* Start *

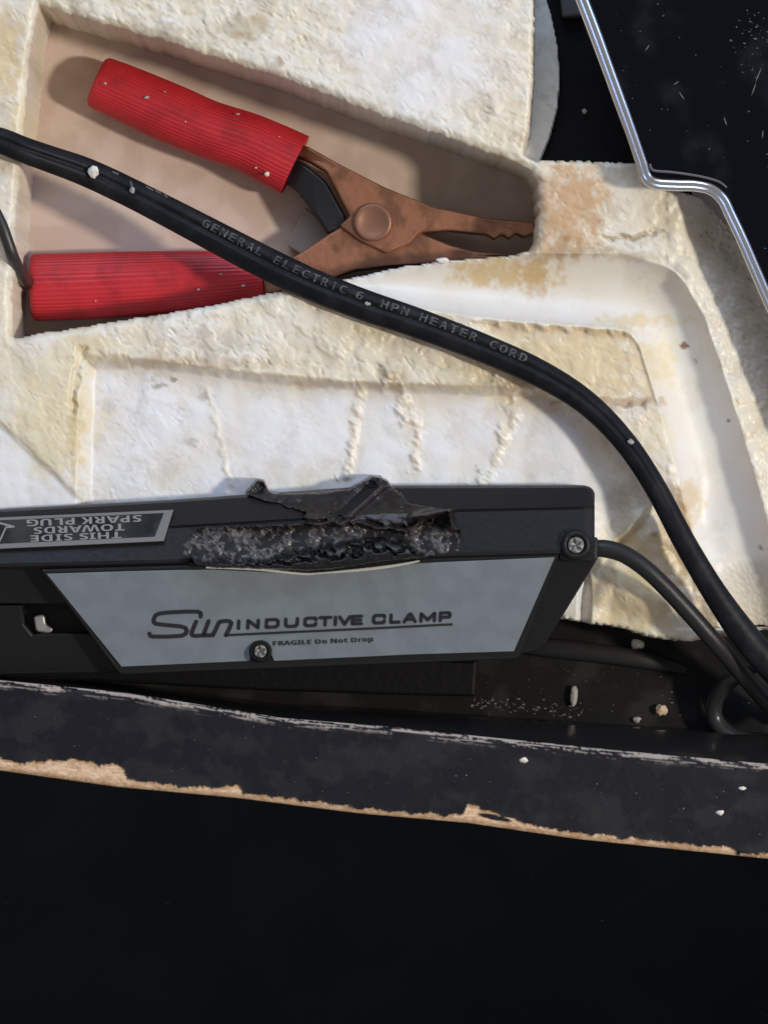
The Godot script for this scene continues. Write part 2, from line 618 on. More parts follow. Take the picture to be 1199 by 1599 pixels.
# ---------------------------------------------------------------- the black clamp's faces
var T_TOP := [-80, 802, 0, 795, 270, 780, 400, 771, 590, 758, 930, 757]
var T_SEAM := [-80, 842, 0, 838, 270, 823, 480, 811, 600, 800, 930, 793]
var T_RIDGE := [-80, 892, 0, 889, 280, 882, 700, 872, 930, 866]


func body_h(px: float, py: float) -> float:
	var a := lerp_tab(px, T_TOP)
	var b := lerp_tab(px, T_SEAM)
	var c := lerp_tab(px, T_RIDGE)
	if py < b:
		return lerpf(4.0, 9.0, clampf((py - a) / (b - a), 0.0, 1.0))
	return lerpf(9.2, 11.0, clampf((py - b) / (c - b), 0.0, 1.0))


func plate_h(px: float, py: float) -> float:
	return 10.2 - 8.0 * (py - (890.0 - 0.0298 * (px - 66.0))) / 156.0


func body_loft(g: Geo, xs: Array) -> void:
	var prof := []
	for s in xs:
		var x: float = s[0]
		var ins: float = s[1]        # how far the end is drawn in, for its rounded corner
		var a := lerp_tab(x, T_TOP) + ins
		var b := lerp_tab(x, T_SEAM)
		var c := lerp_tab(x, T_RIDGE)
		var k := ins * 0.1
		prof.append([W(x, a + 3, -16), W(x, a, 1.0), W(x, a + 1.5, 2.8 - k), W(x, a + 4.5, 4.0 - k), W(x, b - 2.0, 9.0 - k), W(x, b - 0.6, 8.5 - k), W(x, b + 0.8, 8.5 - k), W(x, b + 2, 9.2 - k), W(x, c - 9, 10.9 - k), W(x, c - 4, 10.8 - k), W(x, c - 0.5, 10.0 - k), W(x, c + 1, 8.5 - k), W(x, c, -16)])
	var m: int = prof[0].size()
	for i in prof.size() - 1:
		for j in m:
			var j2 := (j + 1) % m
			g.face([prof[i][j], prof[i][j2], prof[i + 1][j2], prof[i + 1][j]])
	for e in [0, prof.size() - 1]:
		var mid := Vector3.ZERO
		for q in prof[e]:
			mid += q / m
		for j in m:
			var j2 := (j + 1) % m
			if e == 0:
				g.face([mid, prof[e][j2], prof[e][j]])
			else:
				g.face([mid, prof[e][j], prof[e][j2]])


# ---------------------------------------------------------------- scene
func _ready() -> void:
	# camera, light, exposure
	var cam := Camera3D.new()
	cam.name = "camera"
	cam.look_at_from_position(Vector3(0, CAM * 0.001, 0), Vector3.ZERO, Vector3(0, 0, -1))
	cam.fov = rad_to_deg(2.0 * atan(799.5 * PX / CAM))
	cam.near = 0.02
	cam.far = 20.0
	add_child(cam)
	cam.current = true
	var we := WorldEnvironment.new()
	var env := Environment.new()
	env.background_mode = Environment.BG_COLOR
	env.background_color = Color(0.27, 0.272, 0.28).linear_to_srgb()
	env.background_energy_multiplier = 1.0
	env.tonemap_mode = Environment.TONE_MAPPER_LINEAR
	env.tonemap_exposure = 1.0
	env.sdfgi_enabled = true
	env.ssao_enabled = true
	env.ssil_enabled = true
	we.environment = env
	add_child(we)
	var key := OmniLight3D.new()               # a lamp up on the right
	key.name = "work_lamp_glow"
	key.position = Vector3(0.95, 0.95, 0.08)
	key.light_color = Color(1.0, 0.955, 0.90)
	key.light_energy = 1.4
	key.light_size = 0.055
	key.omni_range = 6.0
	key.omni_attenuation = 2.0
	key.shadow_enabled = true
	add_child(key)
	var fill := AreaLight3D.new()              # added wide cool fill light from beyond the top of the picture
	fill.name = "cool_fill_light"
	fill.look_at_from_position(Vector3(-0.15, 1.0, -1.25), Vector3.ZERO, Vector3.UP)
	fill.area_size = Vector2(1.2, 0.8)
	fill.light_color = Color(0.80, 0.88, 1.0)
	fill.light_energy = 1.5
	fill.area_range = 6.0
	fill.shadow_enabled = true
	add_child(fill)

	var side := AreaLight3D.new()              # small bluish light added on the right to give the chrome rim a highlight
	side.name = "side_rim_light"
	side.look_at_from_position(Vector3(1.1, 0.75, -0.75), Vector3.ZERO, Vector3.UP)
	side.area_size = Vector2(0.35, 0.5)
	side.light_color = Color(0.55, 0.70, 1.0)
	side.light_energy = 0.3
	side.area_range = 6.0
	side.shadow_enabled = true
	add_child(side)

	for s in [[n_low, 11, 1.0 / 130.0, 3], [n_mid, 12, 1.0 / 30.0, 4], [n_fine, 13, 1.0 / 9.0, 3], [n_cell, 14, 1.0 / 22.0, 1], [n_crack, 15, 1.0 / 46.0, 3]]:
		s[0].seed = s[1]
		s[0].frequency = s[2]
		s[0].fractal_type = FastNoiseLite.FRACTAL_FBM if s[3] > 1 else FastNoiseLite.FRACTAL_NONE
		s[0].fractal_octaves = s[3]
		s[0].noise_type = FastNoiseLite.TYPE_SIMPLEX_SMOOTH
	n_cell.noise_type = FastNoiseLite.TYPE_CELLULAR
	n_cell.cellular_return_type = FastNoiseLite.RETURN_DISTANCE
	rng.seed = 77

	build_case()
	build_foam()
	build_lid()
	build_alligator()
	build_inductive()
	build_heater_cord()
	build_loop()
	build_crumbs()


func build_foam() -> void:
	var m := painted(0.42, 0.5)
	grain(m, 34.0, 0.05, 5, 0.03)
	m.subsurf_scatter_enabled = true
	m.subsurf_scatter_strength = 0.12
	var o := put("foam_tray", foam().mesh(true, true), m)
	tag(o, "yellowed white foam tray with a deep pocket and a smooth bent channel", "foam tray")


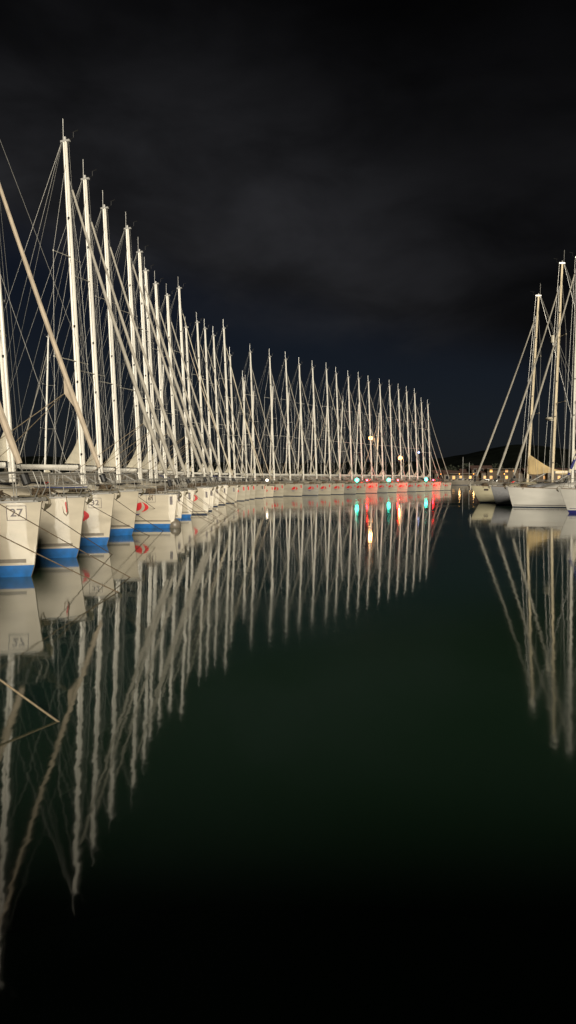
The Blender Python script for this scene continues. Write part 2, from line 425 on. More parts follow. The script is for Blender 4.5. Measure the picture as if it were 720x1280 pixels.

* End *

Repeat only the lines from the beginning of the material through the line containing "872, 930, 866]", both ends kept, leaving pictures out.

The Godot script for this scene continues. Write part 2, from line 618 on. More parts follow. Take the picture to be 1199 by 1599 pixels.
# ---------------------------------------------------------------- the black clamp's faces
var T_TOP := [-80, 802, 0, 795, 270, 780, 400, 771, 590, 758, 930, 757]
var T_SEAM := [-80, 842, 0, 838, 270, 823, 480, 811, 600, 800, 930, 793]
var T_RIDGE := [-80, 892, 0, 889, 280, 882, 700, 872, 930, 866]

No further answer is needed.